Extracted a sizeable archive to a pretty small root/OS volume

[–] [email protected] 40 points 9 months ago* (last edited 9 months ago)

It was the bad old days of sysadmin, where literally every critical service ran on an iron box in the basement.

I was on my first oncall rotation. Got my first call from helpdesk, exchange was down, it's 3AM, and the oncall backup and Exchange SMEs weren't responding to pages.

Now I knew Exchange well enough, but I was new to this role and this architecture. I knew the system was clustered, so I quickly pulled the documentation and logged into the cluster manager.

I reviewed the docs several times, we had Exchange server 1 named something thoughtful like exh-001 and server 2 named exh-002 or something.

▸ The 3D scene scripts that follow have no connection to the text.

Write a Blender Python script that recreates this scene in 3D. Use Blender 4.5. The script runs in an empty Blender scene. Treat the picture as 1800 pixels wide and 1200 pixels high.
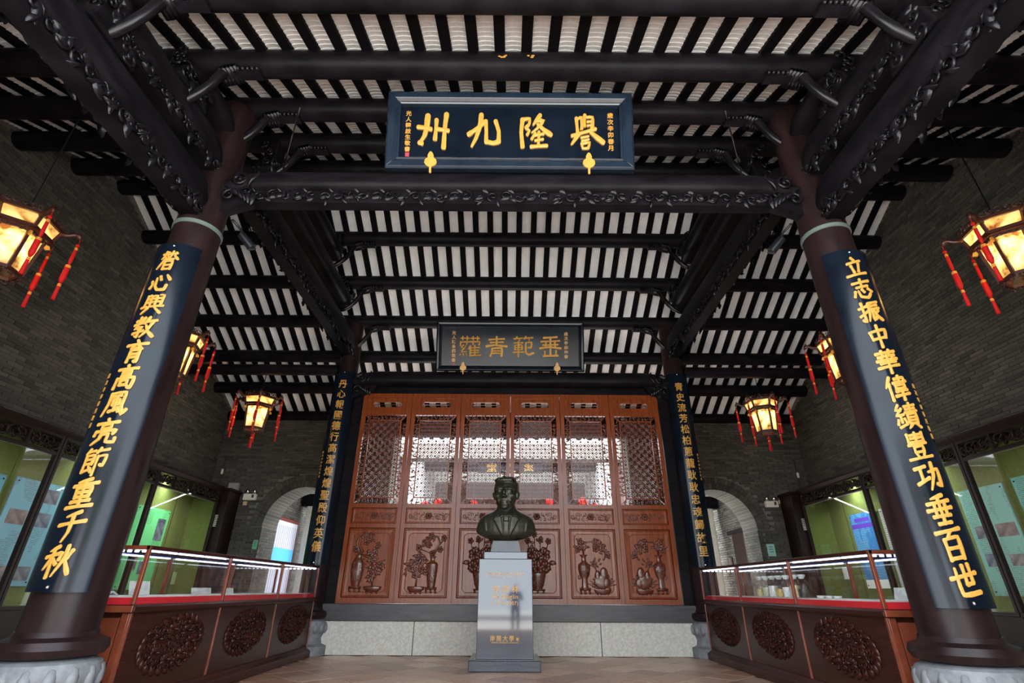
import bpy, bmesh, math, random
import numpy as np
from mathutils import Vector, Matrix
random.seed(7)
SC = bpy.context.scene
COL = SC.collection
PI = math.pi
R = math.radians
# ------------------------------------------------------------------ camera
FPX, PITCH, ROLL, YAW = 884.0, 26.2, 0.35, -0.1
cd = bpy.data.cameras.new('camera'); cam = bpy.data.objects.new('camera', cd); COL.objects.link(cam)
cd.sensor_width = 36.0; cd.lens = FPX/1800.0*36.0; cd.clip_start = 0.05; cd.clip_end = 300
CAM = Vector((0, 0, 1.0))
CAMROT = Matrix.Rotation(R(YAW), 3, 'Z') @ Matrix.Rotation(R(90+PITCH), 3, 'X') @ Matrix.Rotation(R(ROLL), 3, 'Z')
cam.matrix_world = Matrix.Translation(CAM) @ CAMROT.to_4x4()
SC.camera = cam
# ------------------------------------------------------------------ world, sun, exposure
w = bpy.data.worlds.new('sky'); SC.world = w; w.use_nodes = True
bg = w.node_tree.nodes['Background']; bg.inputs[0].default_value = (0.82, 0.91, 1.0, 1); bg.inputs[1].default_value = 5.5
sd = bpy.data.lights.new('sun', 'SUN'); sd.energy = 22.0; sd.angle = R(8); sd.color = (1.0, 0.96, 0.9)
sun = bpy.data.objects.new('sun', sd); COL.objects.link(sun)
sun.rotation_euler = (R(-14), R(-12), 0); sun.location = (0, -6, 20)
SC.cycles.max_bounces = 8
SC.view_settings.view_transform = 'Standard'; SC.view_settings.look = 'None'
SC.view_settings.exposure = 0.6; SC.view_settings.gamma = 1.0; SC.view_settings.use_curve_mapping = False

# ------------------------------------------------------------------ helpers
def project(p):
    q = CAMROT.transposed() @ (Vector(p) - CAM)
    if q.z > -0.1: return None
    return (900 + FPX*q.x/-q.z, 600 - FPX*q.y/-q.z, -q.z)

ORG = {}
def tag(o, label=None, cat=None, group=None, kind=None):
    if label: o['label'] = label
    if cat: o['category'] = cat
    if group: o['group'] = group
    if kind: o['kind'] = kind
    return o
def empty(name, loc=(0, 0, 0), parent=None, **kw):
    o = bpy.data.objects.new(name, None); COL.objects.link(o)
    o.empty_display_size = 0.1
    L = Vector(loc); ORG[o] = L
    if parent: o.parent = parent; o.location = L - ORG[parent]
    else: o.location = L
    return tag(o, **kw)

class MB:
    def __init__(s): s.v = []; s.f = []
    def rings(s, rs, cap=True, closed=True):
        b = len(s.v); n = len(rs[0])
        for r in rs: s.v.extend([tuple(p) for p in r])
        m = n if closed else n-1
        for i in range(len(rs)-1):
            for j in range(m):
                k = (j+1) % n
                s.f.append((b+i*n+j, b+i*n+k, b+(i+1)*n+k, b+(i+1)*n+j))
        if cap and closed:
            s.f.append(tuple(b+j for j in reversed(range(n))))
            s.f.append(tuple(b+(len(rs)-1)*n+j for j in range(n)))
        return s
    def box(s, x0, x1, y0, y1, z0, z1):
        b = len(s.v)
        s.v += [(x0,y0,z0),(x1,y0,z0),(x1,y1,z0),(x0,y1,z0),(x0,y0,z1),(x1,y0,z1),(x1,y1,z1),(x0,y1,z1)]
        s.f += [(b+a,b+c,b+d,b+e) for a,c,d,e in ((0,3,2,1),(4,5,6,7),(0,1,5,4),(1,2,6,5),(2,3,7,6),(3,0,4,7))]
        return s
    def bar(s, p, q, wa, wb, up=(0,0,1)):
        p, q = Vector(p), Vector(q); d = (q-p).normalized(); u = Vector(up)
        sx = d.cross(u)
        if sx.length < 1e-5: sx = d.cross(Vector((1,0,0)))
        sx.normalize(); sz = sx.cross(d)
        rs = [[c+sx*a*wa/2+sz*e*wb/2 for a,e in ((-1,-1),(1,-1),(1,1),(-1,1))] for c in (p,q)]
        return s.rings(rs)
    def tube(s, pts, r, n=6, cap=True, flat=1.0, fdir=None):
        pts = [Vector(p) for p in pts]; m = len(pts)
        rr = r if isinstance(r, (list, tuple)) else [r]*m
        rs = []; prev = None
        for i in range(m):
            d = (pts[min(i+1,m-1)]-pts[max(i-1,0)])
            d = d.normalized() if d.length > 1e-9 else Vector((0,0,1))
            if prev is None:
                a = Vector((0,0,1)) if abs(d.z) < .9 else Vector((1,0,0))
                if fdir is not None: a = Vector(fdir)
                u = d.cross(a).normalized()
            else:
                u = (prev - d*prev.dot(d))
                u = u.normalized() if u.length > 1e-6 else d.orthogonal().normalized()
            prev = u; w_ = d.cross(u)
            rs.append([pts[i]+(u*math.cos(2*PI*j/n)+w_*math.sin(2*PI*j/n)*flat)*rr[i] for j in range(n)])
        return s.rings(rs, cap)
    def lathe(s, prof, n=16, c=(0,0,0), a0=0, a1=2*PI, cap=True):
        full = abs(a1-a0-2*PI) < 1e-6
        k = n if full else n+1
        rs = [[(c[0]+r*math.cos(a0+(a1-a0)*j/n), c[1]+r*math.sin(a0+(a1-a0)*j/n), c[2]+z) for j in range(k)] for r, z in prof]
        return s.rings(rs, cap and full, full)
    def ell(s, c, r, nu=8, nv=5, M=None):
        rs = []
        for i in range(nv+1):
            t = -PI/2+PI*(i+.001)/(nv+.002) if False else -PI/2*.985+PI*.985*i/nv
            ring = []
            for j in range(nu):
                a = 2*PI*j/nu
                p = Vector((r[0]*math.cos(t)*math.cos(a), r[1]*math.cos(t)*math.sin(a), r[2]*math.sin(t)))
                if M is not None: p = M @ p
                ring.append(p+Vector(c))
            rs.append(ring)
        return s.rings(rs)
    def prism(s, poly, fn, d0, d1):
        """poly 2-D outline, fn(u,v,d)->xyz"""
        b = len(s.v); n = len(poly)
        s.v += [tuple(fn(u,v,d0)) for u,v in poly]+[tuple(fn(u,v,d1)) for u,v in poly]
        s.f.append(tuple(range(b, b+n))); s.f.append(tuple(reversed(range(b+n, b+2*n))))
        for j in range(n):
            k = (j+1) % n
            s.f.append((b+j, b+n+j, b+n+k, b+k))
        return s
    def add(s, o, fn=None):
        b = len(s.v)
        s.v += [tuple(fn(Vector(p))) if fn else p for p in o.v]
        s.f += [tuple(b+i for i in f) for f in o.f]
        return s
    def map(s, fn):
        s.v = [tuple(fn(Vector(p))) for p in s.v]; return s
    def mesh(s, name, mat, smooth=False, center=True, off=(0,0,0)):
        me = bpy.data.meshes.new(name)
        V = np.array(s.v, dtype=float) if s.v else np.zeros((1,3))
        c = (V.min(0)+V.max(0))/2 if center else np.array(off, dtype=float)
        me.from_pydata([tuple(p) for p in (V-c)], [], s.f)
        me.materials.append(mat)
        bm = bmesh.new(); bm.from_mesh(me); bmesh.ops.recalc_face_normals(bm, faces=bm.faces); bm.to_mesh(me); bm.free()
        if smooth:
            me.polygons.foreach_set('use_smooth', [True]*len(me.polygons))
            if smooth != 'all':
                me.set_sharp_from_angle(angle=R(40))
        return me, Vector(c)
    def build(s, name, mat, parent=None, smooth=False, bevel=0, **kw):
        me, c = s.mesh(name, mat, smooth)
        o = bpy.data.objects.new(name, me); COL.objects.link(o)
        ORG[o] = c
        if parent: o.parent = parent; o.location = c - ORG[parent]
        else: o.location = c
        if bevel:
            m = o.modifiers.new('bevel', 'BEVEL'); m.width = bevel; m.segments = 2; m.limit_method = 'ANGLE'
        return tag(o, **kw)

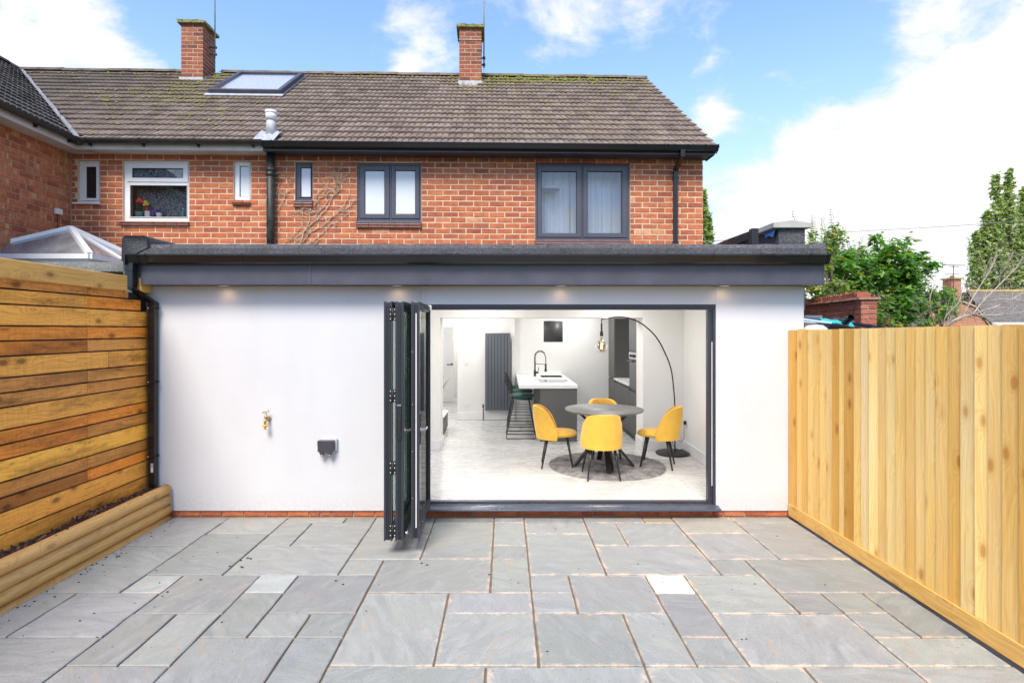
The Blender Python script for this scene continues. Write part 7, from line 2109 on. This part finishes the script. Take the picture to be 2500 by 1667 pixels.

Well, I'd reviewed the docs and helpdesk and stakeholders were desperate to move forward, so I initiated a failover from clustered mode with 001 as the primary, instead to unclustered mode pointing directly to server 10.x.x.xx2

What's that you ask? Why did I suddenly switch to the IP address rather than the DNS name? Well that's how the servers were registered in the cluster manager. Nothing to worry about.

Well... Anyone want to guess which DNS name 10.x.x.xx2 was registered to?

Yeah. Not exh-002. For some crazy legacy reason the DNS names had been remapped in the distant past.

So anyway that's how I made a 15 minute outage into a 5 hour one.

On the plus side, I learned a lot and didn't get fired.